▶ What is required
Repeat only what lies from the line with "Build this scene" to the line with "r = ray(px, py); t = (d", those two lines included, exactly as it stands; omit any images.

Scenes as source code

◇ ◇ ◇ ◇ ◇

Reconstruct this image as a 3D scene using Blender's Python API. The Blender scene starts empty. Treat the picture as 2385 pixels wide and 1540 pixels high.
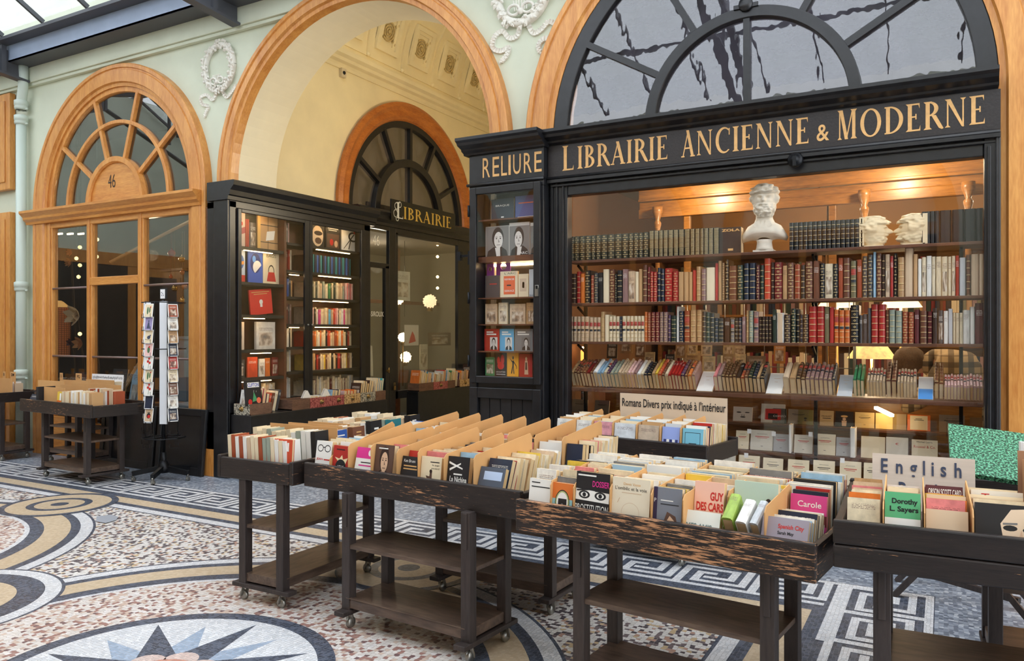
import bpy, math, random
from mathutils import Vector, Matrix, geometry, noise
PI = math.pi
S = bpy.context.scene
COL = S.collection
rnd = random.Random(7)

# ---------------------------------------------------------------- camera
FPX, HX, HY, CH = 1811.0, 1192.5, 774.0, 1.6      # focal length (px), principal point, eye height
YAW = math.atan(1008 / 1811.0)
SN, CS = math.sin(YAW), math.cos(YAW)
cam = bpy.data.cameras.new('camera'); camo = bpy.data.objects.new('camera', cam); COL.objects.link(camo)
camo.location = (0, 0, CH); camo.rotation_euler = (PI / 2, 0, YAW)
cam.sensor_fit = 'HORIZONTAL'; cam.sensor_width = 36.0
cam.lens = 36.0 * FPX / 2385.0; cam.shift_y = 4.0 / 2385.0
cam.clip_start = 0.05; cam.clip_end = 200
S.camera = camo
# ---------------------------------------------------------------- world and exposure
S.view_settings.view_transform = 'Standard'
S.view_settings.look = 'None'
S.view_settings.exposure = 0.0
S.view_settings.gamma = 1.0
S.view_settings.use_curve_mapping = False
S.cycles.use_denoising = True
S.cycles.max_bounces = 10; S.cycles.transparent_max_bounces = 24
S.cycles.diffuse_bounces = 5; S.cycles.glossy_bounces = 4
S.cycles.sample_clamp_indirect = 6.0
wd = bpy.data.worlds.new('overcast_sky'); S.world = wd; wd.use_nodes = True
bg = wd.node_tree.nodes['Background']
bg.inputs[0].default_value = (0.91, 0.955, 1.0, 1); bg.inputs[1].default_value = 3.4

# ---------------------------------------------------------------- pixel <-> place helpers (the measured survey)
def ray(x, y):
    d = (x - HX) / FPX
    return Vector((-SN + d * CS, CS + d * SN, (HY - y) / FPX))
def onY(x, y, Y):
    r = ray(x, y); t = Y / r.y; return r.x * t, CH + r.z * t
def onX(x, y, X):
    r = ray(x, y); t = X / r.x; return r.y * t, CH + r.z * t
def onZ(x, y, Z=0.0):
    r = ray(x, y); t = (Z - CH) / r.z; return r.x * t, r.y * t

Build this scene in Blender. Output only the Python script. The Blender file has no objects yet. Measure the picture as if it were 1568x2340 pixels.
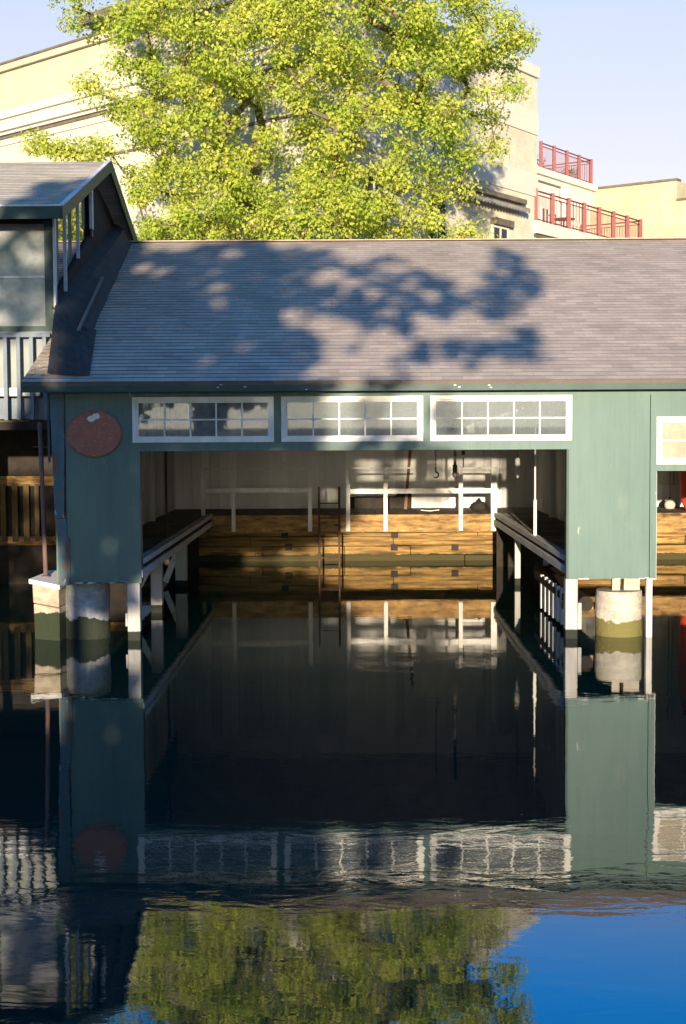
import bpy, math, random
import numpy as np
from mathutils import Matrix, Vector
R = math.radians
random.seed(7)
rng = np.random.default_rng(7)
sc = bpy.context.scene
col = sc.collection

# ------------------------------------------------------------------ camera
CAM = Vector((0.0, -21.8, 3.29))
F = 3267.0
CM = Matrix.Rotation(R(0.28), 4, 'Z') @ Matrix.Rotation(R(90 - 3.47), 4, 'X') @ Matrix.Rotation(R(-0.30), 4, 'Z')
cd = bpy.data.cameras.new('camera'); cam = bpy.data.objects.new('camera', cd); col.objects.link(cam)
cam.matrix_world = Matrix.Translation(CAM) @ CM
cd.sensor_fit = 'HORIZONTAL'; cd.sensor_width = 24; cd.lens = 50; cd.clip_end = 2000; cd.clip_start = 0.1
sc.camera = cam
C3 = CM.to_3x3()
def ray(px, py): return C3 @ Vector(((px - 784) / F, (1170 - py) / F, -1))
def at(px, py, Y):
    r = ray(px, py); t = (Y - CAM.y) / r.y; return CAM + r * t
def atplane(px, py, n, d):
    r = ray(px, py); t = (d - n.dot(CAM)) / n.dot(r); return CAM + r * t

# ------------------------------------------------------------------ light
EL, AZ = 5.0, -2.5
SUND = Vector((math.sin(R(AZ)) * math.cos(R(EL)), -math.cos(R(AZ)) * math.cos(R(EL)), math.sin(R(EL))))
sl = bpy.data.lights.new('sun', 'SUN'); so = bpy.data.objects.new('sun', sl); col.objects.link(so)
so.rotation_euler = SUND.to_track_quat('Z', 'Y').to_euler(); so.location = (0, -40, 40)
sl.energy = 5.0; sl.angle = R(0.5); sl.color = (1.0, 0.84, 0.63)
w = bpy.data.worlds.new('World'); sc.world = w; w.use_nodes = True
nt = w.node_tree; bg = nt.nodes['Background']
sky = nt.nodes.new('ShaderNodeTexSky'); sky.sky_type = 'NISHITA'; sky.sun_disc = False
sky.sun_elevation = R(EL); sky.sun_rotation = R(180 - AZ); sky.ozone_density = 3.0; sky.air_density = 1.0; sky.dust_density = 0.6
tc = nt.nodes.new('ShaderNodeTexCoord'); sp = nt.nodes.new('ShaderNodeSeparateXYZ'); nt.links.new(tc.outputs['Generated'], sp.inputs[0])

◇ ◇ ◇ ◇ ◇

▶ Solved exercise
Build this scene in Blender. Output only the Python script. The Blender file has no objects yet. Measure the picture as if it were 1568x2340 pixels.
import bpy, math, random
import numpy as np
from mathutils import Matrix, Vector
R = math.radians
random.seed(7)
rng = np.random.default_rng(7)
sc = bpy.context.scene
col = sc.collection

# ------------------------------------------------------------------ camera
CAM = Vector((0.0, -21.8, 3.29))
F = 3267.0
CM = Matrix.Rotation(R(0.28), 4, 'Z') @ Matrix.Rotation(R(90 - 3.47), 4, 'X') @ Matrix.Rotation(R(-0.30), 4, 'Z')
cd = bpy.data.cameras.new('camera'); cam = bpy.data.objects.new('camera', cd); col.objects.link(cam)
cam.matrix_world = Matrix.Translation(CAM) @ CM
cd.sensor_fit = 'HORIZONTAL'; cd.sensor_width = 24; cd.lens = 50; cd.clip_end = 2000; cd.clip_start = 0.1
sc.camera = cam
C3 = CM.to_3x3()
def ray(px, py): return C3 @ Vector(((px - 784) / F, (1170 - py) / F, -1))
def at(px, py, Y):
    r = ray(px, py); t = (Y - CAM.y) / r.y; return CAM + r * t
def atplane(px, py, n, d):
    r = ray(px, py); t = (d - n.dot(CAM)) / n.dot(r); return CAM + r * t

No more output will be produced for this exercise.